Scene modeling code data
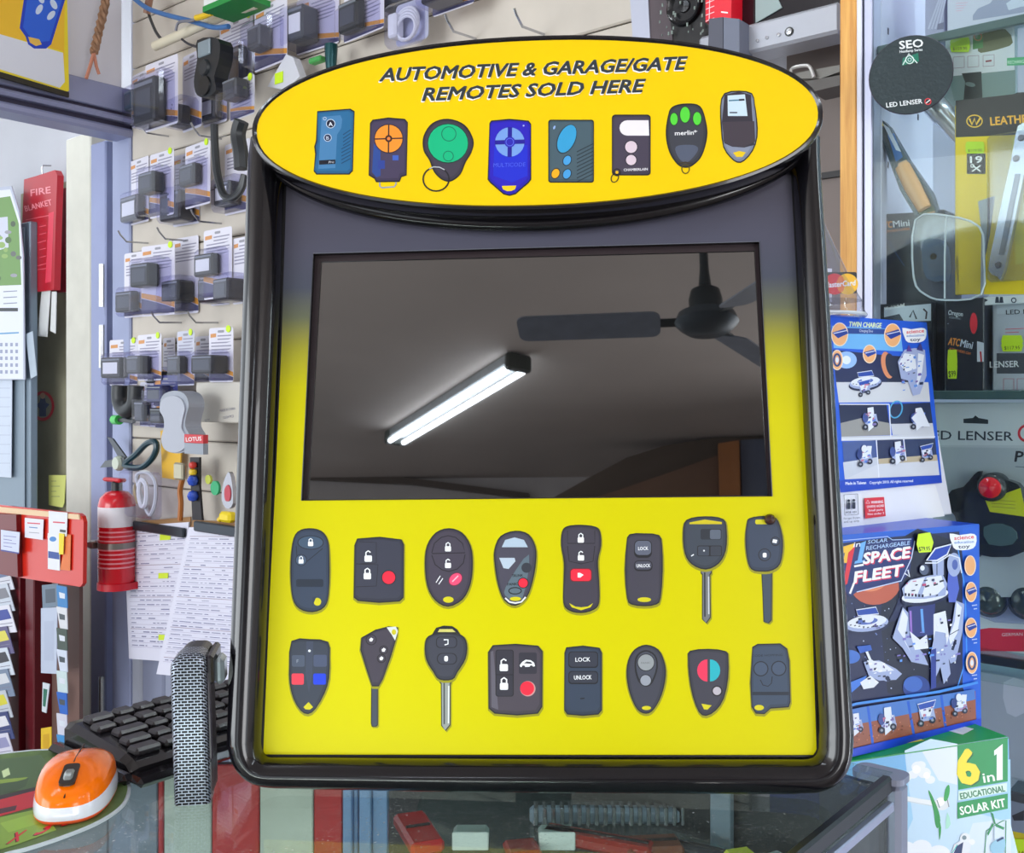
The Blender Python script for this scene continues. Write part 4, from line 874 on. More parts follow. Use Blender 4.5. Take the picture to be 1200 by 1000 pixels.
s = MB(); s.lathe([(R0*1.05, hh*-.0), (R0*1.05, hh*.07)], mat((200, 20, 40), .35), 28, Mx); s.box(cx-R0*1.3, cx+R0, .0, .06, Mx[2][3], Mx[2][3]+hh*.07, mat((200, 20, 40), .35)); s.build('bracket', t)
# conduit, cables at the top
wtube([(182, 54), (222, 36), (262, 18), (300, 4)], .012, (222, 214, 190), 'cable_conduit', 'cream round cable conduit sloping above the packs', 'conduit', .08, 10)
wtube([(150, -8), (170, 8), (190, 16), (225, 25), (250, 32), (268, 31)], .006, (60, 110, 170), 'network_cable', 'blue network cable running over the conduit', 'cable', .1, 8)
wtube([(172, -6), (174, 15), (182, 36), (189, 46)], .004, (60, 60, 60), 'thin_cable', 'thin black cable dropping behind the conduit', 'cable', .06, 6)
wtube([(176, -6), (172, 16)], .010, (150, 110, 90), 'cable_bundle', 'short brown cable bundle beside the blue cable', 'cable', .07, 6)
wtube([(206, 36), (210, 26), (226, 24), (234, 18)], .0035, (120, 120, 130), 'thin_cable', 'thin grey cable curling over the conduit', 'cable', .12, 6)
wtube([(213, 46), (222, 52), (238, 57)], .003, (50, 50, 56), 'thin_cable', 'thin dark lead running to the clamp meter', 'cable', .1, 6)
wtube([(230, 21), (238, 19), (248, 15)], .007, (236, 196, 30), 'yellow_plug', 'yellow plug on the thin grey cable', 'plug', .12, 8)
wtube([(287, 205), (284, 220), (276, 230), (262, 236)], .003, (50, 54, 60), 'coiled_lead', 'thin lead hanging from the black handset', 'cable', .2, 6)
# ------------------------------------------------------------------ doorway on the left: poster, calendar, fire blanket, holder, leaflet racks
def lthing(pl, name, label, cat, px, py, off=0.0, group=None):
    p = Pl(pl.at(px, py, off), pl.U, pl.V); return thing(name, label, cat, p.mtx(), group), p
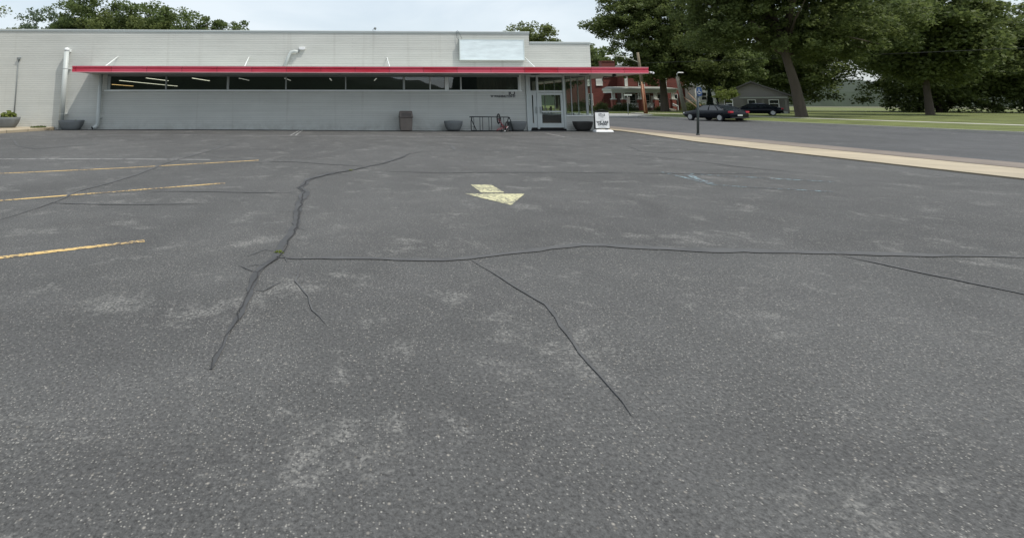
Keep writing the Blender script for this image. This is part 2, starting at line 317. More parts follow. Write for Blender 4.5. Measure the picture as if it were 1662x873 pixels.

▶ **EXERCISE OBJECTIVE**:
Select every line in the records above that contains the word "Blender".

▶ **FULL RESPONSE**:
The Blender Python script for this scene continues. Write part 4, from line 874 on. More parts follow. Use Blender 4.5. Take the picture to be 1200 by 1000 pixels.
Keep writing the Blender script for this image. This is part 2, starting at line 317. More parts follow. Write for Blender 4.5. Measure the picture as if it were 1662x873 pixels.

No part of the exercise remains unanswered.